I believe that the second interval is arbitrary and the authors simply chose it as an example. It seems that any interval which is small compared to the first one would be sufficient. I think that the purpose of the second run of the program using the "small" interval is basically to mimick what the values would look like if the interval tends to zero. Thus by comparing the original interval to this "zero" interval, we can estimate the accuracy of the original interval with the "actual" values of the variables.
Am I interpreting this correctly?

Edit: The passage in question is the second paragraph on the second page here (the one starting "but how accurate..."):

https://www.dropbox.com/s/ltkcj6wcayd6m7v/tipler mosc accuracy.pdf?dl=0

 

[Drakkith]

I believe that the second interval is arbitrary and the authors simply chose it as an example. It seems that any interval which is small compared to the first one would be sufficient. I think that the purpose of the second run of the program using the "small" interval is basically to mimick what the values would look like if the interval tends to zero. Thus by comparing the original interval to this "zero" interval, we can estimate the accuracy of the original interval with the "actual" values of the variables.

Hmmm. Wouldn't the 'zero' interval be perfectly accurate for any valid method used? Even if not, I think the point of the 0.25 s interval is to show how accurate the method gets as you decrease the interval. Since we can't actually do a 'zero' interval, the accuracy of different methods is extremely important. If your accuracy goes up by a factor of two every time you halve the interval, while another method's accuracy goes up by a factor of three, then the second method can be run with a longer time interval for the desired accuracy and simulations and calculations performed using it will run faster.

That's my thoughts, but I'm not an expert in this matter.

 

[walking]

Hmmm. Wouldn't the 'zero' interval be perfectly accurate for any valid method used? Even if not, I think the point of the 0.25 s interval is to show how accurate the method gets as you decrease the interval. Since we can't actually do a 'zero' interval, the accuracy of different methods is extremely important. If your accuracy goes up by a factor of two every time you halve the interval, while another method's accuracy goes up by a factor of three, then the second method can be run with a longer time interval for the desired accuracy and simulations and calculations performed using it will run faster.

That's my thoughts, but I'm not an expert in this matter.

I have attached the relevant passage and some context. Does it help?

 

[anorlunda]

If the difference in the results between 0.25 and 0.5 was negligable, then you know that the step size is small enough.

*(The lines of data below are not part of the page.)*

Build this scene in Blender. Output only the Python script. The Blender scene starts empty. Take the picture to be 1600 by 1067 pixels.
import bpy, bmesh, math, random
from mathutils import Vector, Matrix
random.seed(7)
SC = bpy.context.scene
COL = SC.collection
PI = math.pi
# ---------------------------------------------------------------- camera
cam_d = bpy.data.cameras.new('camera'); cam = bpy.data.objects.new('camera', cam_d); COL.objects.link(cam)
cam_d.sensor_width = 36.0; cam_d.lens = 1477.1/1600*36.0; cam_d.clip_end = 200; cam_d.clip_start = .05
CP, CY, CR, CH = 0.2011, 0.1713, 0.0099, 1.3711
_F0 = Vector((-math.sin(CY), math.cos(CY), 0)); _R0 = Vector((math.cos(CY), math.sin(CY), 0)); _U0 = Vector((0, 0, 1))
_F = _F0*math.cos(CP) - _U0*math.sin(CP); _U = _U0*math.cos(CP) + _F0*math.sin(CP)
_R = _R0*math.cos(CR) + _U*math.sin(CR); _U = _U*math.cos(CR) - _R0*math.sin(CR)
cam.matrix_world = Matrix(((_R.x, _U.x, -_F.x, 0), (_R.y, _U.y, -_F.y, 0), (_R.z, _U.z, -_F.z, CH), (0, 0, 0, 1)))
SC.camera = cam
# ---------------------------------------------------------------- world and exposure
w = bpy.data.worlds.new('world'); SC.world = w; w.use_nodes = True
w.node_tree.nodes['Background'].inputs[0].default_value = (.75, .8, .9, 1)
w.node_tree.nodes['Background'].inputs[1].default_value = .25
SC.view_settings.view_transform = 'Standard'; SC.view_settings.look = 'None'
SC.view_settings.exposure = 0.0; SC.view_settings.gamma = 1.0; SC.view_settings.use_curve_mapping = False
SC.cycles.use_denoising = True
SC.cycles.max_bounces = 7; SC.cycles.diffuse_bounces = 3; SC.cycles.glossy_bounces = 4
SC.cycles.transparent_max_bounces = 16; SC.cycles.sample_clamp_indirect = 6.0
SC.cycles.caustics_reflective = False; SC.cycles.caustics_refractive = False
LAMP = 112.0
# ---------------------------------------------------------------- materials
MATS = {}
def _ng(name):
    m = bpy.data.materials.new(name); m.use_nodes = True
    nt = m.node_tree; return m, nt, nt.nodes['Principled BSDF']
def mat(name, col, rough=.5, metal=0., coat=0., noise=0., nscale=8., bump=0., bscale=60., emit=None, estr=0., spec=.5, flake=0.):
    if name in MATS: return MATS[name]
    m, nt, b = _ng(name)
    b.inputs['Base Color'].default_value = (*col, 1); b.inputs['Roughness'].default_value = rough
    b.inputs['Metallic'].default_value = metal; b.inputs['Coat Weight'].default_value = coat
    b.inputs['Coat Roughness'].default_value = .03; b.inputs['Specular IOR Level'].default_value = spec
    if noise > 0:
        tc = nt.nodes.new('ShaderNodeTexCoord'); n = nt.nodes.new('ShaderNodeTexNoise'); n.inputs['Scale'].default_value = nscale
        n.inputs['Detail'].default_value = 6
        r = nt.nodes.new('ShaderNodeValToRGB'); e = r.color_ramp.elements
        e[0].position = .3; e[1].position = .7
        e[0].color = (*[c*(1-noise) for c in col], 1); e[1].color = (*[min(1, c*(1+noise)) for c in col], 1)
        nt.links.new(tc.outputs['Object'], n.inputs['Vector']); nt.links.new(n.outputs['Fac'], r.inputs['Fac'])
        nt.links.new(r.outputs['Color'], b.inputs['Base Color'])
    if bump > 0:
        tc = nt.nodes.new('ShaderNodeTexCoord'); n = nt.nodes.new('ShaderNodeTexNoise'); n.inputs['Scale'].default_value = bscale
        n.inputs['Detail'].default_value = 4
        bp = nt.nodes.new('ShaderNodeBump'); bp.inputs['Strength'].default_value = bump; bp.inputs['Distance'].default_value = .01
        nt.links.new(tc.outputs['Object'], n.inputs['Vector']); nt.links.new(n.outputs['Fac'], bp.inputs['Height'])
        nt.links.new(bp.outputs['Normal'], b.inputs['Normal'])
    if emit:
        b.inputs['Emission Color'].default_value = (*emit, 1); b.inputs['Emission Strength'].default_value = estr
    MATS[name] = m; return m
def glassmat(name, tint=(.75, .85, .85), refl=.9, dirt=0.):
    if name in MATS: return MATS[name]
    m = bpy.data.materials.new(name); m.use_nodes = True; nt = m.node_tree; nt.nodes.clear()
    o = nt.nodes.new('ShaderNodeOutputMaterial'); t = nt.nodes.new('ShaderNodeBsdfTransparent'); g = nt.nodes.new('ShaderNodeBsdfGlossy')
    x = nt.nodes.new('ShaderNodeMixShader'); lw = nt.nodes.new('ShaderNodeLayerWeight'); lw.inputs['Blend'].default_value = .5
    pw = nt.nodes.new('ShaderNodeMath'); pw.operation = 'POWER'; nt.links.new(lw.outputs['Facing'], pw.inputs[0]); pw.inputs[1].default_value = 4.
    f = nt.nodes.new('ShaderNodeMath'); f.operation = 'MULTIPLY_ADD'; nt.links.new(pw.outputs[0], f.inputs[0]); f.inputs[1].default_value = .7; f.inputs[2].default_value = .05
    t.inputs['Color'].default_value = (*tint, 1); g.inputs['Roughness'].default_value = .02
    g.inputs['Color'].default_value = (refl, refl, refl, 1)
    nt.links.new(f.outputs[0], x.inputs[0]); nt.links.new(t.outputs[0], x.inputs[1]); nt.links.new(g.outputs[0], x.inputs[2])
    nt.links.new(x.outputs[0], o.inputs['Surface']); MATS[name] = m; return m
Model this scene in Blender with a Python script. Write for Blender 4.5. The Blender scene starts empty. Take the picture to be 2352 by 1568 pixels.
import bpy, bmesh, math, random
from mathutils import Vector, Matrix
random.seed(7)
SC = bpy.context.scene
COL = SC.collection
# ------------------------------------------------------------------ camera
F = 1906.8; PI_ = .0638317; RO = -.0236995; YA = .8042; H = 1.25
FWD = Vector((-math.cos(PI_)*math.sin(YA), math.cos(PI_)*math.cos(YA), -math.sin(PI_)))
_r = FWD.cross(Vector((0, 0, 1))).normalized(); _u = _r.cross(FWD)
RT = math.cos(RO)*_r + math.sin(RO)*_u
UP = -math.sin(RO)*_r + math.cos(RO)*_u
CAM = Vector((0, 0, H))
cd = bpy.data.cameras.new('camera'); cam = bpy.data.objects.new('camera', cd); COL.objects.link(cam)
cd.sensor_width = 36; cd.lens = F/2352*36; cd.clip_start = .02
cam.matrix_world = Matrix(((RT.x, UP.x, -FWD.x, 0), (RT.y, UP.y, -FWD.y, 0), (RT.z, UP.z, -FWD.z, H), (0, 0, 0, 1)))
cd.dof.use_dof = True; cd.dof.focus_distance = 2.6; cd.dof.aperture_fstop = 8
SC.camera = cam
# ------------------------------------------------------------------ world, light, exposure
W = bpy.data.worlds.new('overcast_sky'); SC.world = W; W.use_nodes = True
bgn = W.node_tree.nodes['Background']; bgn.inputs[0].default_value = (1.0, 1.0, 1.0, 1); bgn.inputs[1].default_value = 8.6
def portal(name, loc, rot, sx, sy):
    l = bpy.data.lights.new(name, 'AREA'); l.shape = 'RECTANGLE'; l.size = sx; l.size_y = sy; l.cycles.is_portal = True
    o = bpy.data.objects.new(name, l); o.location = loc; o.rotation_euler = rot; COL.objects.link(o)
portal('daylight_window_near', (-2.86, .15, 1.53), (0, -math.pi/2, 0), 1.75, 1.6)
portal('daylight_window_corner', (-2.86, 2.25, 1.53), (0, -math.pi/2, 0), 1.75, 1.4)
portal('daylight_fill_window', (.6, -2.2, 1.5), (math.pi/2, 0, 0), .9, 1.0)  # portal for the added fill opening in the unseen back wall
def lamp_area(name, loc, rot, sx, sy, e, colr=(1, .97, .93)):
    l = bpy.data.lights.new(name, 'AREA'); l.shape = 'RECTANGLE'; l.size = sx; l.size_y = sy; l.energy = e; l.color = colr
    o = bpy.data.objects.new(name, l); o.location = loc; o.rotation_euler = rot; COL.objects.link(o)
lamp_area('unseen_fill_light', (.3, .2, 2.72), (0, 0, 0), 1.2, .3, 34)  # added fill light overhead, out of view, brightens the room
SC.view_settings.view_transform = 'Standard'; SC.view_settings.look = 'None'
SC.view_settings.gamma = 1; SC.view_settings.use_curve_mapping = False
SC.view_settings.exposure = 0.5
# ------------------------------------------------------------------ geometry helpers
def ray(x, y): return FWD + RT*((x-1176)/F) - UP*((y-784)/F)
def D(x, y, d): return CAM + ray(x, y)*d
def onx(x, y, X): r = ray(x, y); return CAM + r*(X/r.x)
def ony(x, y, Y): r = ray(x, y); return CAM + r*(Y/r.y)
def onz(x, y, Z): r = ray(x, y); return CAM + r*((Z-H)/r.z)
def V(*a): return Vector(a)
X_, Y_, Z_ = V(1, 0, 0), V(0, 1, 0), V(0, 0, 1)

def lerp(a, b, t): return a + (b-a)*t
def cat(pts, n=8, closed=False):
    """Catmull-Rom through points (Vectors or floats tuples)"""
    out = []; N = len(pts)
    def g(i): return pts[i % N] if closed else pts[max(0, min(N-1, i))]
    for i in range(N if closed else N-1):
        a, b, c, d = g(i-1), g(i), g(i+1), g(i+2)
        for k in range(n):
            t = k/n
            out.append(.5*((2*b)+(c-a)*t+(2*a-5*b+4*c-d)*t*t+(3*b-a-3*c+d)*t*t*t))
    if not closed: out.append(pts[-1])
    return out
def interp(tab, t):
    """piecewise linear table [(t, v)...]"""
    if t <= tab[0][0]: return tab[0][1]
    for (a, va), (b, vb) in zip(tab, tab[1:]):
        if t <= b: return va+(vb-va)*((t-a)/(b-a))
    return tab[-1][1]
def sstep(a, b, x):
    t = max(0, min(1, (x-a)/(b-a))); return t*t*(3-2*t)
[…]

If the difference is large enough to be significant. Try a step smaller than 0.25 and then do the comparison again.

You want the largest step size you can (it makes the program run faster) such that the error is acceptable. Then use 1/10th of that step size to give yourself a safety margin. You have to decide for yourself, how much inaccuracy is acceptable.

There are strategies that can minimize the number of trials you have to make, but that may not be important to you.

Be aware that in real life it is common that nonlinearities and uncertainty in coefficient values contribute more error that step size.

But for academic purposes, comparison of results with any two step sizes proves the point.

 

[Drakkith]

I have attached the relevant passage and some context. Does it help?

Yes. I believe you are correct in that the 0.25 s time interval was chosen on a semi-arbitrary basis. Doubling the time steps only resulted in a difference of 0.4% in position and 0.05% in velocity. This likely indicates that the original time interval resulted in a final value that is close to the 'true' value.

 

[sophiecentaur]

I believe that the second interval is arbitrary and the authors simply chose it as an example. It seems that any interval which is small compared to the first one would be sufficient. I think that the purpose of the second run of the program using the "small" interval is basically to mimick what the values would look like if the interval tends to zero.

Yes - it's arbitrary and possibly the result of experience with the particular type of data being used.
To get a good estimate of the error, repeat the numerical integration with smaller and smaller intervals, until the differences settle down within some arbitrary range (the limit as Δx → 0). This is the equivalent to comparing the numerical method with the Integral Calculus result (for which there may not be a simple analytical answer, of course)